* Exercise objective:
All the data below goes into the copy word for word, but the pictures don't.

· · ·

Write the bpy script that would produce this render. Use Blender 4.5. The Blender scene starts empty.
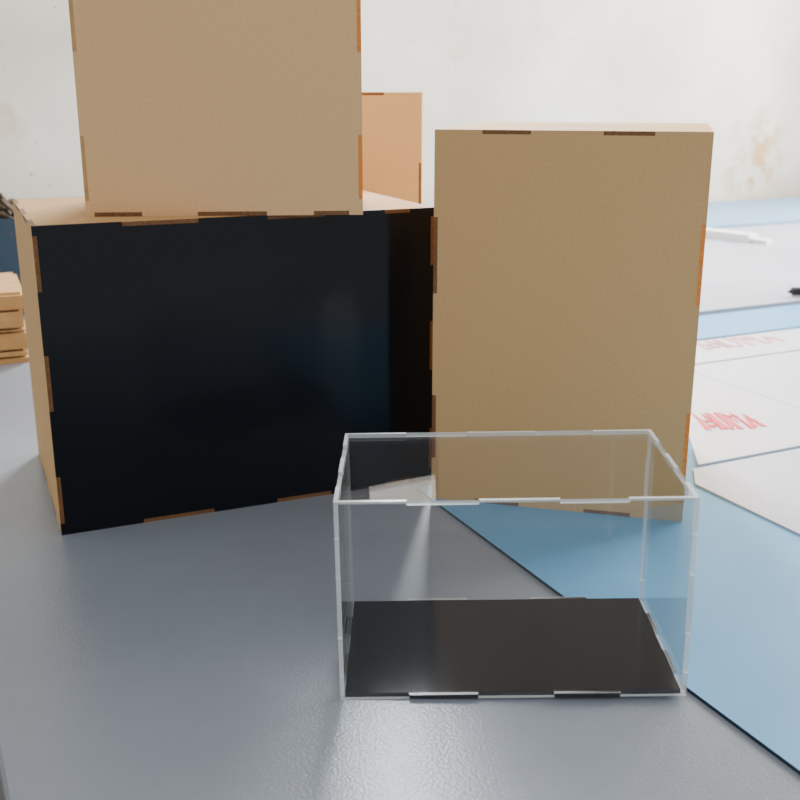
import bpy, bmesh, math, random
from mathutils import Vector, Matrix
random.seed(4)
H = 0.42          # camera height above the table top (m)
TZ = 0.75         # table top height (m)
A = Vector((0.902, 0.431)); B = Vector((-0.431, 0.902))   # table axes
ANG = math.atan2(0.431, 0.902)
C = bpy.context.scene.collection
TABM = Matrix.Translation((0, 0, TZ)) @ Matrix.Rotation(ANG, 4, 'Z')

def ab(a, b, z=0.0):
    p = (A*a + B*b)*H
    return Vector((p.x, p.y, TZ + z))
# ------------------------------------------------------------ materials
def mat(name, col, rough=0.6, spec=0.5, noise=None, bump=None, ior=1.45):
    m = bpy.data.materials.new(name); m.use_nodes = True
    nt = m.node_tree; bs = nt.nodes['Principled BSDF']
    bs.inputs['Base Color'].default_value = (*col, 1)
    bs.inputs['Roughness'].default_value = rough
    bs.inputs['Specular IOR Level'].default_value = spec
    bs.inputs['IOR'].default_value = ior
    tc = nt.nodes.new('ShaderNodeTexCoord')
    if noise:
        sc, amt = noise
        n = nt.nodes.new('ShaderNodeTexNoise'); n.inputs['Scale'].default_value = sc
        n.inputs['Detail'].default_value = 6
        nt.links.new(tc.outputs['Object'], n.inputs['Vector'])
        r = nt.nodes.new('ShaderNodeValToRGB')
        r.color_ramp.elements[0].position = .3; r.color_ramp.elements[1].position = .7
        r.color_ramp.elements[0].color = (*[c*(1-amt) for c in col], 1)
        r.color_ramp.elements[1].color = (*[min(1, c*(1+amt)) for c in col], 1)
        nt.links.new(n.outputs['Fac'], r.inputs['Fac'])
        nt.links.new(r.outputs['Color'], bs.inputs['Base Color'])
    if bump:
        sc, st, dist = bump
        n = nt.nodes.new('ShaderNodeTexNoise'); n.inputs['Scale'].default_value = sc
        n.inputs['Detail'].default_value = 3
        nt.links.new(tc.outputs['Object'], n.inputs['Vector'])
        b = nt.nodes.new('ShaderNodeBump'); b.inputs['Strength'].default_value = st
        b.inputs['Distance'].default_value = dist
        nt.links.new(n.outputs['Fac'], b.inputs['Height'])
        nt.links.new(b.outputs['Normal'], bs.inputs['Normal'])
    return m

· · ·

* Task output:
Write the bpy script that would produce this render. Use Blender 4.5. The Blender scene starts empty.
import bpy, bmesh, math, random
from mathutils import Vector, Matrix
random.seed(4)
H = 0.42          # camera height above the table top (m)
TZ = 0.75         # table top height (m)
A = Vector((0.902, 0.431)); B = Vector((-0.431, 0.902))   # table axes
ANG = math.atan2(0.431, 0.902)
C = bpy.context.scene.collection
TABM = Matrix.Translation((0, 0, TZ)) @ Matrix.Rotation(ANG, 4, 'Z')

def ab(a, b, z=0.0):
    p = (A*a + B*b)*H
    return Vector((p.x, p.y, TZ + z))
# ------------------------------------------------------------ materials
def mat(name, col, rough=0.6, spec=0.5, noise=None, bump=None, ior=1.45):
    m = bpy.data.materials.new(name); m.use_nodes = True
    nt = m.node_tree; bs = nt.nodes['Principled BSDF']
    bs.inputs['Base Color'].default_value = (*col, 1)
    bs.inputs['Roughness'].default_value = rough
    bs.inputs['Specular IOR Level'].default_value = spec
    bs.inputs['IOR'].default_value = ior
    tc = nt.nodes.new('ShaderNodeTexCoord')
    if noise:
        sc, amt = noise
        n = nt.nodes.new('ShaderNodeTexNoise'); n.inputs['Scale'].default_value = sc
        n.inputs['Detail'].default_value = 6
        nt.links.new(tc.outputs['Object'], n.inputs['Vector'])
        r = nt.nodes.new('ShaderNodeValToRGB')
        r.color_ramp.elements[0].position = .3; r.color_ramp.elements[1].position = .7
        r.color_ramp.elements[0].color = (*[c*(1-amt) for c in col], 1)
        r.color_ramp.elements[1].color = (*[min(1, c*(1+amt)) for c in col], 1)
        nt.links.new(n.outputs['Fac'], r.inputs['Fac'])
        nt.links.new(r.outputs['Color'], bs.inputs['Base Color'])
    if bump:
        sc, st, dist = bump
        n = nt.nodes.new('ShaderNodeTexNoise'); n.inputs['Scale'].default_value = sc
        n.inputs['Detail'].default_value = 3
        nt.links.new(tc.outputs['Object'], n.inputs['Vector'])
        b = nt.nodes.new('ShaderNodeBump'); b.inputs['Strength'].default_value = st
        b.inputs['Distance'].default_value = dist
        nt.links.new(n.outputs['Fac'], b.inputs['Height'])
        nt.links.new(b.outputs['Normal'], bs.inputs['Normal'])
    return m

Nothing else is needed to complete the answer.